We're in  the middle of something similar, half the size of yours...a neighbor offered to plow the old garden spot here on our acre and was only able to chisel plow twice before it just stayed too wet for machines out there. It's not quite but close to what they call 'gumbo'....heavy black clay.  We were left with a lot of clods and some unturned sod.  We quickly sowed a mix of buckwheat, flax, turnips, white clover and all of the flower seeds in my stash and then lightly mulched with straw.  We keep adding straw wherever we  see bare dirt and planted fifty pounds of potatoes under thick straw, five dozen sweet potato slips, peppers, tomatoes, basil, collards, chard, woad, weld and anise hyssop leaving wide bands of buckwheat that is now blooming.  We chop and drop when planting and busted clods as we went...so far so good.  The turnips are ready to thin and the flax about to bloom...and the clover looks good.

We usually make mounded raised beds the slow way (we never used a tiller) and this was the first we have ever had a flat garden in forty years of gardens...with enough straw we've been able to mark out paths and it's starting to look more 'normal'.  
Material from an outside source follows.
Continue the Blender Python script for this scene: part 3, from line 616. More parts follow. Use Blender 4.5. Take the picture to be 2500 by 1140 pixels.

I love buckwheat as a cover crop for it's quick germination, it will grow thickly enough to shade out other plants and the honey bees love it.  I try to plant it twice a few weeks apart so that there's another layer coming up under the older plants. And we can keep planting it all summer where ever there's bare soil.

There is a little bermuda grass showing up now and we try to keep up with it.  Any other volunteer 'weeds' are welcome just to hold space against that grass.

I envy your wood chips...we have a good source of straw but chips are hard to come by here.